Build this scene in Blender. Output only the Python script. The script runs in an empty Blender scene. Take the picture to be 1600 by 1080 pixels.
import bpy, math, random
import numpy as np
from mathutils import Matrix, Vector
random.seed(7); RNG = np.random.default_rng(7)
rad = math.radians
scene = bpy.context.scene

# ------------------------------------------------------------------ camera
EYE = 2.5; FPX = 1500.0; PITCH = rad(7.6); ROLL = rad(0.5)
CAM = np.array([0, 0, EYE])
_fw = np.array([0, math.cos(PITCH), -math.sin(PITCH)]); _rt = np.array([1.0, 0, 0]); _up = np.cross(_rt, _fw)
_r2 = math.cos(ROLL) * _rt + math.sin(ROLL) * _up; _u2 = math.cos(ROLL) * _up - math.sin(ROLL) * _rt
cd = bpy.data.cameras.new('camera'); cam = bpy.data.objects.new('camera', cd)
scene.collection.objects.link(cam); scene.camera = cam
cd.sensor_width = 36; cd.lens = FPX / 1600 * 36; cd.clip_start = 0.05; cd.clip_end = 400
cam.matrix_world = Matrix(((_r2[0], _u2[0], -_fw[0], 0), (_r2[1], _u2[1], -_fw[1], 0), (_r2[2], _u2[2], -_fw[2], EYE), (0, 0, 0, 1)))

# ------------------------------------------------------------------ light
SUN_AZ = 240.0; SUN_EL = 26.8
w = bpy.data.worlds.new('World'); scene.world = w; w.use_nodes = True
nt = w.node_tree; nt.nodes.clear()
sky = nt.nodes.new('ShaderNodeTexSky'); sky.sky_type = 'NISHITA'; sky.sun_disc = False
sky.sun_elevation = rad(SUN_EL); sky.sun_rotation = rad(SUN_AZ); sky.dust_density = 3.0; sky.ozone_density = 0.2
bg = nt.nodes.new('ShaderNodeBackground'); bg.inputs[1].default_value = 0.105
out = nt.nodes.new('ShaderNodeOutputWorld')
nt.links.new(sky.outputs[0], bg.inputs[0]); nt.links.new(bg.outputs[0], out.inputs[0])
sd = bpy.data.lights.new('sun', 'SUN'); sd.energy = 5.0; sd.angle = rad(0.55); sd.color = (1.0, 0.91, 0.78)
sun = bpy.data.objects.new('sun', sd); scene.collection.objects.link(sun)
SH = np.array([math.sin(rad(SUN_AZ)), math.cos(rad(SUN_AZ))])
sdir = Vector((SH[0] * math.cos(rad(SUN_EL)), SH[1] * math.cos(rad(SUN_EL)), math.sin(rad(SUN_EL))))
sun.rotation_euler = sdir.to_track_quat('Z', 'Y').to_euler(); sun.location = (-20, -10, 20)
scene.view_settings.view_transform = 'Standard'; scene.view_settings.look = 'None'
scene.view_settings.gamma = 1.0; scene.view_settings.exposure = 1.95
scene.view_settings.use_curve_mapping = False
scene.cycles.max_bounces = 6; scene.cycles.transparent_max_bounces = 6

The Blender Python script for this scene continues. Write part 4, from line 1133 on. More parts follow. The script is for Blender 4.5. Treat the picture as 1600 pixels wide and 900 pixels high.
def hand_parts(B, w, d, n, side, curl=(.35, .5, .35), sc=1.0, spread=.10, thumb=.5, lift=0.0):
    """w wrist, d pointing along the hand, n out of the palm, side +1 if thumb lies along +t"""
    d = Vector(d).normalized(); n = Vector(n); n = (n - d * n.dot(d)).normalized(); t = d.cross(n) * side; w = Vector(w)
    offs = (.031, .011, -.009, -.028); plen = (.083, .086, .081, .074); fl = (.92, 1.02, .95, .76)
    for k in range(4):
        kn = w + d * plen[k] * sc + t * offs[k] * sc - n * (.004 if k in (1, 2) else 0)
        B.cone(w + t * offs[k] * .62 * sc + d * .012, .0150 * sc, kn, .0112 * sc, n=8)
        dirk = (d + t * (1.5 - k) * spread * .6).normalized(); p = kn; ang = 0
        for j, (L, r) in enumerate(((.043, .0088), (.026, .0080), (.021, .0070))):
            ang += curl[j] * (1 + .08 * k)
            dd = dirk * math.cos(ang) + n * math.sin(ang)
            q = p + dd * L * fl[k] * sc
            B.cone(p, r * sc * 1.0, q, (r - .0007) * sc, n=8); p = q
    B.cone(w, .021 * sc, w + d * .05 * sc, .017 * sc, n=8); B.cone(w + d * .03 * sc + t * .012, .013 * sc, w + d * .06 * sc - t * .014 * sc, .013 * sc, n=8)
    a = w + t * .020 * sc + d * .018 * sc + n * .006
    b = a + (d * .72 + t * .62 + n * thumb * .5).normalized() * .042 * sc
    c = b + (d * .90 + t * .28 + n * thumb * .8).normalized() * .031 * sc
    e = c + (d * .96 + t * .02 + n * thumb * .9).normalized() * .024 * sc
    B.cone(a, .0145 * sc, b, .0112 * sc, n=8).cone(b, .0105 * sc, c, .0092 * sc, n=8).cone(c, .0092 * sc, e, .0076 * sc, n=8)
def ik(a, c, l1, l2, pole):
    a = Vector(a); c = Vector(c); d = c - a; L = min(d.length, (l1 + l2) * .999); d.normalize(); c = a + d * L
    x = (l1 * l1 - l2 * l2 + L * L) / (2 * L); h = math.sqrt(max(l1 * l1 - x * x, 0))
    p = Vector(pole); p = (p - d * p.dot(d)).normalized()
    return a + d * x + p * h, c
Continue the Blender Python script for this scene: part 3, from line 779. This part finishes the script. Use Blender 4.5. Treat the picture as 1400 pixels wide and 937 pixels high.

..........

▶ Do this: Write the listing out again, exactly as shown above.

▶ Response:
Build this scene in Blender. Output only the Python script. The script runs in an empty Blender scene. Take the picture to be 1600 by 1080 pixels.
import bpy, math, random
import numpy as np
from mathutils import Matrix, Vector
random.seed(7); RNG = np.random.default_rng(7)
rad = math.radians
scene = bpy.context.scene

# ------------------------------------------------------------------ camera
EYE = 2.5; FPX = 1500.0; PITCH = rad(7.6); ROLL = rad(0.5)
CAM = np.array([0, 0, EYE])
_fw = np.array([0, math.cos(PITCH), -math.sin(PITCH)]); _rt = np.array([1.0, 0, 0]); _up = np.cross(_rt, _fw)
_r2 = math.cos(ROLL) * _rt + math.sin(ROLL) * _up; _u2 = math.cos(ROLL) * _up - math.sin(ROLL) * _rt
cd = bpy.data.cameras.new('camera'); cam = bpy.data.objects.new('camera', cd)
scene.collection.objects.link(cam); scene.camera = cam
cd.sensor_width = 36; cd.lens = FPX / 1600 * 36; cd.clip_start = 0.05; cd.clip_end = 400
cam.matrix_world = Matrix(((_r2[0], _u2[0], -_fw[0], 0), (_r2[1], _u2[1], -_fw[1], 0), (_r2[2], _u2[2], -_fw[2], EYE), (0, 0, 0, 1)))

# ------------------------------------------------------------------ light
SUN_AZ = 240.0; SUN_EL = 26.8
w = bpy.data.worlds.new('World'); scene.world = w; w.use_nodes = True
nt = w.node_tree; nt.nodes.clear()
sky = nt.nodes.new('ShaderNodeTexSky'); sky.sky_type = 'NISHITA'; sky.sun_disc = False
sky.sun_elevation = rad(SUN_EL); sky.sun_rotation = rad(SUN_AZ); sky.dust_density = 3.0; sky.ozone_density = 0.2
bg = nt.nodes.new('ShaderNodeBackground'); bg.inputs[1].default_value = 0.105
out = nt.nodes.new('ShaderNodeOutputWorld')
nt.links.new(sky.outputs[0], bg.inputs[0]); nt.links.new(bg.outputs[0], out.inputs[0])
sd = bpy.data.lights.new('sun', 'SUN'); sd.energy = 5.0; sd.angle = rad(0.55); sd.color = (1.0, 0.91, 0.78)
sun = bpy.data.objects.new('sun', sd); scene.collection.objects.link(sun)
SH = np.array([math.sin(rad(SUN_AZ)), math.cos(rad(SUN_AZ))])
sdir = Vector((SH[0] * math.cos(rad(SUN_EL)), SH[1] * math.cos(rad(SUN_EL)), math.sin(rad(SUN_EL))))
sun.rotation_euler = sdir.to_track_quat('Z', 'Y').to_euler(); sun.location = (-20, -10, 20)
scene.view_settings.view_transform = 'Standard'; scene.view_settings.look = 'None'
scene.view_settings.gamma = 1.0; scene.view_settings.exposure = 1.95
scene.view_settings.use_curve_mapping = False
scene.cycles.max_bounces = 6; scene.cycles.transparent_max_bounces = 6

The Blender Python script for this scene continues. Write part 4, from line 1133 on. More parts follow. The script is for Blender 4.5. Treat the picture as 1600 pixels wide and 900 pixels high.
def hand_parts(B, w, d, n, side, curl=(.35, .5, .35), sc=1.0, spread=.10, thumb=.5, lift=0.0):
    """w wrist, d pointing along the hand, n out of the palm, side +1 if thumb lies along +t"""
    d = Vector(d).normalized(); n = Vector(n); n = (n - d * n.dot(d)).normalized(); t = d.cross(n) * side; w = Vector(w)
    offs = (.031, .011, -.009, -.028); plen = (.083, .086, .081, .074); fl = (.92, 1.02, .95, .76)
    for k in range(4):
        kn = w + d * plen[k] * sc + t * offs[k] * sc - n * (.004 if k in (1, 2) else 0)
        B.cone(w + t * offs[k] * .62 * sc + d * .012, .0150 * sc, kn, .0112 * sc, n=8)
        dirk = (d + t * (1.5 - k) * spread * .6).normalized(); p = kn; ang = 0
        for j, (L, r) in enumerate(((.043, .0088), (.026, .0080), (.021, .0070))):
            ang += curl[j] * (1 + .08 * k)
            dd = dirk * math.cos(ang) + n * math.sin(ang)
            q = p + dd * L * fl[k] * sc
            B.cone(p, r * sc * 1.0, q, (r - .0007) * sc, n=8); p = q
    B.cone(w, .021 * sc, w + d * .05 * sc, .017 * sc, n=8); B.cone(w + d * .03 * sc + t * .012, .013 * sc, w + d * .06 * sc - t * .014 * sc, .013 * sc, n=8)
    a = w + t * .020 * sc + d * .018 * sc + n * .006
    b = a + (d * .72 + t * .62 + n * thumb * .5).normalized() * .042 * sc
    c = b + (d * .90 + t * .28 + n * thumb * .8).normalized() * .031 * sc
    e = c + (d * .96 + t * .02 + n * thumb * .9).normalized() * .024 * sc
    B.cone(a, .0145 * sc, b, .0112 * sc, n=8).cone(b, .0105 * sc, c, .0092 * sc, n=8).cone(c, .0092 * sc, e, .0076 * sc, n=8)
def ik(a, c, l1, l2, pole):
    a = Vector(a); c = Vector(c); d = c - a; L = min(d.length, (l1 + l2) * .999); d.normalize(); c = a + d * L
    x = (l1 * l1 - l2 * l2 + L * L) / (2 * L); h = math.sqrt(max(l1 * l1 - x * x, 0))
    p = Vector(pole); p = (p - d * p.dot(d)).normalized()
    return a + d * x + p * h, c
Continue the Blender Python script for this scene: part 3, from line 779. This part finishes the script. Use Blender 4.5. Treat the picture as 1400 pixels wide and 937 pixels high.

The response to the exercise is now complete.